The scene that day was chaotic, and we may never know exactly what happened. By all accounts, however, Attucks was at the front of the crowd facing off against the British soldiers in front of the King Street Customs House. That crowd was taunting the soldiers and throwing snow and ice.

“[This Attucks] appears to have undertaken to be the hero of the night,” John Adams later said, “and to lead this army with banners, to form them in the first place in Dock square, and march them up to King street with their clubs.”

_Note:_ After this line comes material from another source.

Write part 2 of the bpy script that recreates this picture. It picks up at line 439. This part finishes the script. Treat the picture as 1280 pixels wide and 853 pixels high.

Adams was then serving as defense attorney for the British soldiers. In that capacity, he was understandably scornful of “Attucks, to whose mad behaviour, in all probability, the dreadful carnage of that night is chiefly to be ascribed.” Perhaps just as understandably, the citizens of Boston viewed Attucks as a hero. He’d taken the lead in confronting the much-hated British soldiers—and he’d been the first to fall when they started firing. “He had been foremost in resisting,” one early historian recounts, “and was first slain. As proof of a front engagement, he received two balls, one in each breast.”

Attucks’s body was later carried to Faneuil Hall, where he lay in state until March 8. He was then buried at Boston’s Granary Burying Ground.

The Boston Massacre became a rallying cry for Americans in the months that followed. Indeed, just six years later, General George Washington would be outside Boston, holding the British under siege. The night of March 4th to 5th proved critical to his effort. Washington’s men were seeking to fortify Dorchester Heights. “Remember it is the fifth of March,” Washington reportedly said as he strode amongst his men, “and avenge the death of your brethren!”

They must have been motivated. In what has been called “one of the most stupendous feats of logistics” of the Revolution, Washington’s men managed their task in one night. On March 5, the British awoke to find American cannon staring down at them from the newly fortified Dorchester Heights. They evacuated Boston soon afterwards.

Don’t you think Attucks was smiling down on Boston as they left?